In a Poem Unlimited is musician Meghan Remy’s (a.k.a U.S. Girls) eighth studio album since she started exploring the depths of the pop genre with the release of Introduction in 2008. At first listen, U.S. Girls’s In a Poem Unlimited is a groovy experimental pop record with horn-laced tracks and whammy guitar hits that move through the decades. It’s a record of emotional exploration jumping across the base of free psychedelic rock to peaks of rigid electronic pop all in 37 minutes.

Despite its varied sound, In a Poem Unlimited contains three constants: Remy’s disco-era, flower petal voice, the theme of domestic abuse and her emotional reactions to the state of the world in her lyrics. While the entertaining instrumental diversity makes it hard to pick up the emotionally exhausting content at first, the second listen slams into you with each note and every carried out synth.

Remy begins the record showcasing her talent to hit a nostalgic ’70s groove tune with the clean and precise sounds of modern production using combinations of light drum taps and dragging synth notes in “Velvet 4 Sale.” Its light sounding nature is contradicted in Remy’s vengeful lyrics.
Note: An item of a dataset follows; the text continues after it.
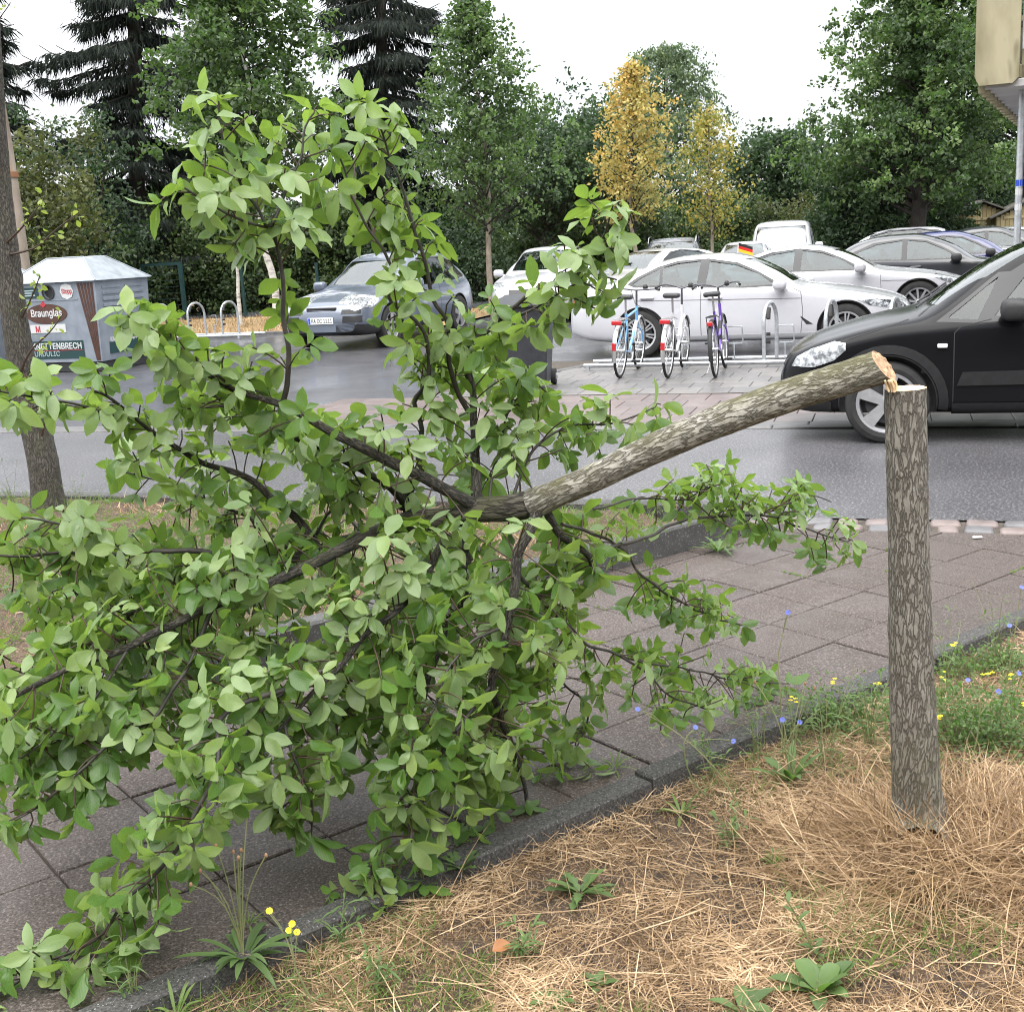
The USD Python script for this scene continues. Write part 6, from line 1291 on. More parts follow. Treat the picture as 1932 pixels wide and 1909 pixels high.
tree('birch_tree', 'tall pale green birch rising behind the yellow tree', lm_pale, trunk_white, 1262, 60, 84, 3.1, 18, nl=22000, crown0=.2, leaf=.15, r0=.2, nlimb=80, px_top=1252, clump=.42, upang=.8, droop=.5, hang=1.6, profile=lambda r: 1.0 * math.sin(math.pi * min(1, .25 + .75 * r)) ** .5 + .1)
tree('leafy_tree', 'loose green tree above the white van', lm_dark, trunk_dark, 1468, 50, 268, 2.2, 19, nl=11000, crown0=.2, leaf=.18, r0=.16, nlimb=60, clump=.38, upang=1.2, profile=lambda r: .95 + .2 * math.sin(math.pi * r))
tree('broad_tree', 'broad green tree filling the right side behind the cars', lm_mid, trunk_dark, 1722, 38, -120, 3.9, 20, nl=48000, crown0=.19, leaf=.14, r0=.28, nlimb=120, px_top=1760, clump=.30, upang=.35, profile=lambda r: 1.1 * (1 - r) ** .6 + .06)
tree('broad_tree', 'green tree beside the balcony at the right edge', lm_dark, trunk_dark, 1930, 44, -60, 3.6, 21, nl=20000, crown0=.3, leaf=.16, r0=.26, nlimb=70, clump=.5, upang=.35)
# bushes and hedges in front of the trees
bush('dark_hedge', 'rounded dark evergreen bush behind the van and dark cars', lm_dark, 1640, 39.5, 296, 2.0, 31, nl=14000, leaf=.14)
bush('dark_hedge', 'dark evergreen bush left of the pale shed', lm_dark, 1760, 41.5, 350, 1.5, 32, nl=9000, leaf=.14)
bush('flowering_shrub', 'yellowish shrub just left of the rounded dark bush', lm_olive, 1480, 43, 392, 1.3, 33, nl=3800, leaf=.12)
bush('garden_bush', 'olive green bush beside the leaning pole', lm_olive, 95, 30, 285, 1.5, 34, nl=10000, leaf=.13, depth=1.0)
bush('garden_bush', 'grey green bush above the bottle containers', lm_dark, 140, 36, 270, 2.3, 35, nl=12000, leaf=.14)
bush('garden_bush', 'dark bush low behind the containers', lm_bush, 60, 33, 420, 2.6, 36, nl=9000, leaf=.14)
bush('garden_bush', 'leafy bush behind the dark green gate', lm_bush, 330, 39, 395, 2.1, 37, nl=12000, leaf=.14)
bush('garden_bush', 'green bush behind the two white-stemmed trees', lm_bush, 480, 40, 380, 2.0, 38, nl=10000, leaf=.14)
bush('garden_bush', 'bush behind the grey blue off-road car', lm_bush, 640, 40, 390, 2.2, 39, nl=11000, leaf=.14)
bush('garden_bush', 'dark low bush left of the conical sapling stem', lm_dark, 800, 39, 400, 1.9, 40, nl=10000, leaf=.14)
bush('garden_bush', 'blue green low bush right of the sapling stem', lm_dark, 905, 38, 430, 1.4, 41, nl=6000, leaf=.12)
bush('garden_bush', 'bush under the dark forked tree', lm_bush, 1030, 43, 425, 1.9, 42, nl=8000, leaf=.14)
bush('garden_bush', 'bush under the orange tree', lm_bush, 1160, 42, 400, 1.8, 43, nl=8000, leaf=.14)
bush('garden_bush', 'bush left of the thin yellowing tree stem', lm_bush, 1280, 43, 395, 1.8, 44, nl=9000, leaf=.14)
bush('garden_bush', 'dark bush right of the thin yellowing tree stem', lm_bush, 1400, 44, 380, 1.8, 45, nl=9000, leaf=.14)
bush('garden_bush', 'bush between the sheds and the broad tree', lm_dark, 1900, 48, 330, 2.4, 46, nl=9000, leaf=.16)
# a closed mass of trees and undergrowth far behind
rs = np.random.RandomState(77); n = 60000
x = rs.uniform(-62, 48, n); top_ = 3.2 + 3.2 * meshkit.fbm(np.stack([x * .16, np.zeros(n), np.zeros(n)], -1), 3, 4) - 1.2 * ((x > 8) & (x < 16)); z = top_ * rs.uniform(0, 1, n) ** .8
y = 58 + 7 * meshkit.noise(np.stack([x * .3, z * .3, np.zeros(n)], -1), 2) + rs.uniform(0, 5, n) - .12 * x
m, to = cards(np.stack([x, y, z], 1), .42, rs, hang=.3, tone=meshkit.noise(np.stack([x * .6, z * .6, y * .2], -1), 8) * .7 + rs.uniform(0, .4, n) - .1)
obj('far_wood', m, lm_dark, smooth=False, tone=to, kind='stuff', label='far dark mass of trees and undergrowth behind the parking lot', cat='woodland')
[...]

She sings, “But don’t forget the revenge / Act like you got some velvet for sale / Then, you destroy their hope for deliverance / Don’t offer no reason / Instill in them the fear that comes with being prey,” offering a piece of advice to others who may have been taken advantage of or abused in a similar way to how she was that’s revealed in the later songs of the record.
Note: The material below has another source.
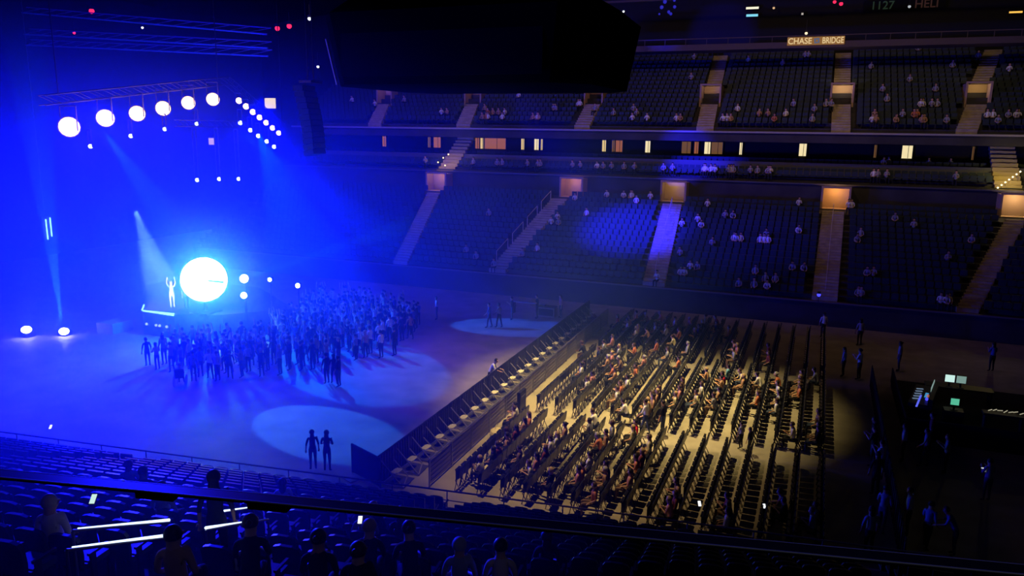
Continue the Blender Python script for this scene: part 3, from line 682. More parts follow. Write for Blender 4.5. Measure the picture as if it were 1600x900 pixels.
# ------------------------------------------------------------------ folding chairs on the floor
BANKS = [(24.7, 15), (33.7, 20), (44.7, 18)]; BN = ['nearest block', 'middle block', 'farthest block']; PITCH = .5
RX0 = -12.0
CH = mat('chair_black', (.012, .013, .015), .4); CHF = mat('chair_frame_black', (.02, .02, .02), .35, .5)
def chair_parts(b1, b2, b3, down=False):
    # faces -X; an empty chair has its seat tipped up against the back
    if down: b1.box((0, 0, .45), (.42, .42, .05)); b1.box((-.2, 0, .44), (.04, .38, .04))
    else: b1.box((.0, 0, .64), (.05, .42, .40), M=Matrix.Translation((.13, 0, 0))); b1.box((.09, 0, .84), (.05, .36, .04))
    k = len(b2.v); pts = [(-.22, .52), (.22, .52), (.235, .70), (.225, .90), (.17, .955), (-.17, .955), (-.225, .90), (-.235, .70)]; n = len(pts)
    for dx in (0, .045):
        for y, z in pts: b2.v.append((.20+dx+.14*(z-.5), y, z))
    for i in range(n): j_ = (i+1) % n; b2.f.append((k+i, k+j_, k+n+j_, k+n+i)); b2.m.append(0)
    b2.f.append(tuple(range(k, k+n))); b2.m.append(0); b2.f.append(tuple(k+n+n-1-i for i in range(n))); b2.m.append(0)
    for s in (-1, 1):
        b3[s].path([(.06, s*.21, 0), (.17, s*.21, .50), (.26, s*.21, .92)], .018, n=5); b3[s].path([(.30, s*.19, 0), (.08, s*.19, .44)], .016, n=5)
def full_chair(down=False):
    t = empty('folding_chair', (0, 0, 0)); b1, b2, b3 = MB(), MB(), {-1: MB(), 1: MB()}; chair_parts(b1, b2, b3, down)
    b1.build('seat', CH, t); b2.build('backrest', CH, t); b3[-1].build('leg', CHF, t); b3[1].build('leg', CHF, t); return t
b1 = MB(); s_ = {-1: b1, 1: b1}; chair_parts(b1, b1, s_); SIMPLE = b1.mesh('folding_chair_small', CH)
b1 = MB(); chair_parts(b1, b1, {-1: b1, 1: b1}, True); SIMPLED = b1.mesh('folding_chair_small_down', CH)
PEOPLE = """0 0 13 white;0 0 12 pale;0 1 11 orange;0 1 10 tan;0 1 8 maroon;0 1 6 tan;0 1 4 maroon;0 1 1 cream;0 1 7 black;0 2 4 brown;0 3 5 maroon;0 3 7 white;0 3 3 pink;0 3 2 white;0 1 3 black;0 3 10 tan;0 3 8 white;0 4 14 white;0 4 12 grey;0 5 10 tan;0 5 9 orange;0 5 5 white;0 5 3 orange;0 5 12 grey;0 6 13 red;0 6 12 cream;0 7 10 cream;0 7 6 orange;0 7 7 maroon;0 7 3 pink;0 6 3 tan;0 6 4 black;0 4 1 black;1 6 1 cream;1 5 0 white;1 6 2 tan;0 6 0 orange;0 5 2 pink;2 0 10 orange;2 1 10 pink;2 1 8 cream;2 1 13 orange;2 1 9 orange;2 2 6 tan;2 1 0 pink;1 1 19 grey;1 0 17 black;1 1 16 navy;1 2 15 pink;1 2 13 tan;1 3 13 brown;1 3 10 orange;1 3 9 tan;1 4 11 orange;1 4 15 pink;1 4 7 white;1 4 5 orange;1 4 3 white;1 2 7 pink;1 2 5 white;1 1 9 white;1 1 10 black;1 2 18 grey;2 2 5 cream;2 3 5 tan;2 3 8 cream;2 3 14 pink;2 4 12 white;2 4 7 white;2 2 13 maroon;2 4 0 orange;1 3 19 orange;1 5 19 grey;1 6 16 orange;2 6 0 grey;2 5 6 orange;2 5 3 cream;2 5 13 pink;2 6 15 grey;2 7 15 maroon;2 6 9 navy;2 8 10 tan;2 6 7 black;2 9 3 pink;2 9 0 grey;1 9 12 red;1 9 15 teal;1 8 13 tan;1 9 11 tan;1 10 14 cream;1 9 7 tan;1 9 5 grey;1 8 5 cream;1 8 8 white;1 7 8 brown;1 7 6 pink;1 7 7 brown;1 7 4 cream;1 6 5 brown;1 6 0 tan;1 6 3 white;1 6 4 tan;2 6 12 black;2 7 12 black;2 9 2 pink;2 11 3 maroon;2 11 0 maroon;1 10 12 tan;1 11 13 white;1 11 7 orange;1 12 8 grey;1 12 6 white;1 12 11 white;1 12 14 orange;1 13 14 tan;1 13 11 orange;1 14 17 grey;1 13 0 cream;1 14 4 brown;1 14 0 black;1 14 1 black;1 13 12 black;1 13 16 brown;0 9 3 tan;0 9 1 maroon;0 9 0 pink;0 11 0 white;0 13 4 tan;0 13 3 black;0 14 2 grey;0 14 3 grey;0 11 1 black;0 11 2 maroon"""
occ = {}
for q in PEOPLE.split(';'):
    if q: bk, r, s, c = q.split(); occ[(int(bk), int(r), int(s))] = c
protos = {}; nind = 0; rest = MB()
order = [(0, r, s) for r in range(15) for s in range(15)]+[(1, r, s) for s in range(20) for r in range(15)]+[(2, r, s) for s in range(18) for r in range(15)]
rj = random.Random(5)
for bk, r, s in order:
    x = RX0+.91*r; y = BANKS[bk][0]+PITCH*s
    lb = 'black folding %schair, %s row behind grey railing, %s, %s from near end' % ('' if (bk, r, s) in occ else 'empty ', ORD[r], BN[bk], ORD[s])
    if nind < 300:
        if bk == 0:
            dn = (bk, r, s) in occ
            if dn not in protos: protos[dn] = full_chair(dn); o = protos[dn]
            else: o = copy_tree(protos[dn])
        else:
            o = bpy.data.objects.new('folding_chair', SIMPLED if (bk, r, s) in occ else SIMPLE); COL.objects.link(o)
        o.location = (x, y, 0); o.rotation_euler.z = rj.uniform(-.04, .04); tag(o, lb, 'chair', 'black folding chairs on the arena floor'); nind += 1
    else:
        sm = SIMPLED if (bk, r, s) in occ else SIMPLE
        k = len(rest.v); rest.v += [(v.co.x+x, v.co.y+y, v.co.z) for v in sm.vertices]
        for p in sm.polygons: rest.f.append(tuple(k+i for i in p.vertices)); rest.m.append(0)
tag(rest.build('folding_chair_rows', CH), 'remaining rows of black folding chairs in the middle and farthest blocks', 'chairs', None, 'stuff')
rp = random.Random(11)
for (bk, r, s), c in occ.items():
    x = RX0+.91*r; y = BANKS[bk][0]+PITCH*s
    ps = rp.choice(['sit', 'sit_fwd', 'sit_turn', 'sit_phone', 'sit'])
    bare = c in ('orange', 'tan', 'pink')
    o, hn = person(ps, (x-.02, y, -.0), math.pi+rp.uniform(-.35, .35), c, rp.choice(['dark', 'denim', 'dark', 'brown']), 0 if bare else None, rnd=rp, s=rp.uniform(.95, 1.04), label='x', grp='seated people on the folding chairs')
    o['label'] = 'person in %s top, %s chair row behind railing, %s, %s seat' % (c, ORD[r], BN[bk], ORD[s])

# standing people on and around the seated floor
ST = [((2.0, 45.6, 0), 'grey', 'stand', 2.9, 'person in grey standing in dim aisle, left one of two'), ((2.8, 45.4, 0), 'white', 'stand_phone', 2.6, 'person in white shirt standing in dim aisle, right one of two'),
      ((5.0, 48, 0), 'grey', 'stand', 3, 'person in grey standing in the dark behind the mixing desk'), ((10, 50.2, 0), 'blue', 'stand_phone', 2, 'person in blue standing in the dark at far right'),
      ((3.1, 31.8, 0), 'white', 'stand_phone', 2.4, 'person in white shirt at the dark curtain beside the aisle'), ((2.95, 34.4, 0), 'black', 'stand', 3, 'person in black standing at the aisle edge, left of pair'),
      ((4.1, 34.2, 0), 'grey', 'stand', 3, 'person in grey in the dark crowd below the mixing desk, leftmost'), ((5.3, 35.9, 0), 'maroon', 'stand', 3, 'person in dark red below the mixing desk'),
      ((4.9, 34.0, 0), 'grey', 'walk', 3, 'grey figure below person in dark red'), ((5.6, 33.6, 0), 'grey', 'stand_phone', 3, 'grey figure right of the group below the mixing desk'),
      ((.9, 52.6+1.6, 0), 'white', 'stand', 2, 'person in white standing behind the last chair row'), ((3.1, 53.1, 0), 'grey', 'stand', 2, 'person in grey near the far wall right of the aisle'),
      ((2.9, 33.2, 0), 'black', 'stand_phone', 2.6, 'person in black standing at the aisle edge, right of pair'), ((2.9, 27.4, 0), 'grey', 'walk', 1.2, 'person in grey walking beside the dark aisle, near side'),
      ((3.7, 27.5, 0), 'pale', 'stand', 3, 'pale figure in the dark lower right'), ((4.2, 26.8, 0), 'blue', 'walk', 1.0, 'person in blue shirt in the dark lower right, left one'),
      ((5.0, 26.7, 0), 'blue', 'lean', 3.1, 'person in blue bending in the dark lower right'), ((2.4, 25.5, 0), 'grey', 'stand', 2, 'grey figure nearest the rail at the lower right'),
      ((6.7, 31.5, 0), 'grey', 'stand_phone', 2, 'person with phone standing in the dark at right edge'), ((2.85, 30.4, 0), 'black', 'stand', 2, 'dark figure beside aisle between two standing people'),
      ((-2.3, 32.9, 0), 'grey', 'stand', 2.6, 'child in grey purple standing in the cross aisle'), ((-1.9, 32.7-.3, 0), 'black', 'stand', 2.8, 'person in black beside the standing child'),
      ((-6.45, 32.8, 0), 'white', 'walk', 3, 'person in white walking along the cross aisle'), ((-5.7, 33.0, 0), 'black', 'stand', 2.9, 'person in black standing in the cross aisle'),
      ((-15.35, 35.7, 0), 'white', 'lean', .2, 'person in white shirt leaning over the barricade'),
      ((-20.4, 47.4, 0), 'blue', 'walk', 3.4, 'left person walking in the far blue light pool'), ((-19.8, 47.7, 0), 'grey', 'walk', 3.0, 'right person walking in the far blue light pool'),
      ((-19.8, 50.1, 0), 'black', 'stand_phone', 3.5, 'dark figure left of the far wall trio, behind light pool'), ((-18.3, 51.2, 0), 'black', 'cross', 3.7, 'dark figure in the middle of the far wall trio'),
      ((-16.8, 52.1, 0), 'pink', 'stand', 3.9, 'figure in pink top at the far end of the barricade'), ((-24.7, 47.9, 0), 'white', 'stand', 3.6, 'blue-lit figure standing alone left of the far pool'),
      ((-17.9, 23.9, 0), 'black', 'stand', 2.3, 'left dark figure standing at the near gate'), ((-17.3, 24.0, 0), 'navy', 'cross', 1.9, 'right dark figure standing at the near gate'),
      ((-23.6, 33.0, 0), 'dark', 'stand', 2.8, 'left of three dark figures before the crowd'), ((-23.2, 33.1, 0), 'dark', 'walk', 2.4, 'middle of three dark figures before the crowd'), ((-22.7, 32.8, 0), 'black', 'stand', 3.2, 'right of three dark figures before the crowd'),
      ((-23.4, 38.2, 0), 'white', 'stand', 2.9, 'person in white shirt standing at the right edge of the crowd'), ((-24.4, 38.6, 0), 'white', 'stand_phone', 2.8, 'person in pale shirt left of the one in white at crowd edge'), ((-22.9, 38.9, 0), 'dark', 'stand', 3, 'dark figure at the right edge of the crowd'),
      ((-30.2, 30.4, 0), 'grey', 'stand', 2.2, 'person standing behind the wheelchair')]
for p, c, ps, rz, lb in ST:
    s = .72 if 'child' in lb else rp.uniform(.97, 1.04)
    person(ps, p, rz, c, rp.choice(['dark', 'denim']), rnd=rp, label=lb, s=s, hair=0)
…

This disco pop tone of the record flows through the first few songs and grows into a more calm and easy flowing beat with hints of violin and light ’90s nightclub pop notes. It sounds smooth and free, even with its noticeably repetitive nature and leaves us in a place of relief with “Rosebud.” Remy sings “Who holds the key is what you need to know / you and you alone,” giving listeners a note of hope as she displays a moment of self-saving from the turmoil she’s endured that parallels the smooth and forward-moving sound of her voice.

But, Remy doesn’t allow her listeners to get comfortable with her style as she moves in an entirely different direction and circles back into a place of rigid trauma in “Incidental Boogie.” Remy sings “Life made no sense without a beating, you see? / And life was just too quiet / Without no one screaming at me,” turning over ear-aching synths and robotic voices expressing the bottom level of acceptance with abuse. Her troubled vocals move through this disturbing numbness throughout the entire record until she interrupts with “Poem.”

Remy moves through the soft electric sounds of “Poem” and ends with the lyrics, “What are we gonna do to change?” and begins a journey of recovery in her final song “Time.” She sings, “When there is nothing there is still time,” over a fast and groovy pop sound giving herself and listeners a place to step out of the muddy past.

Each song on In a Poem Unlimited is carefully crafted to stand on its own, but listening to it in the context of its whole cultivates a cathartic experience of heavy reconciliation and recovery from domestic abuse laid over a deep exploration of all things pop.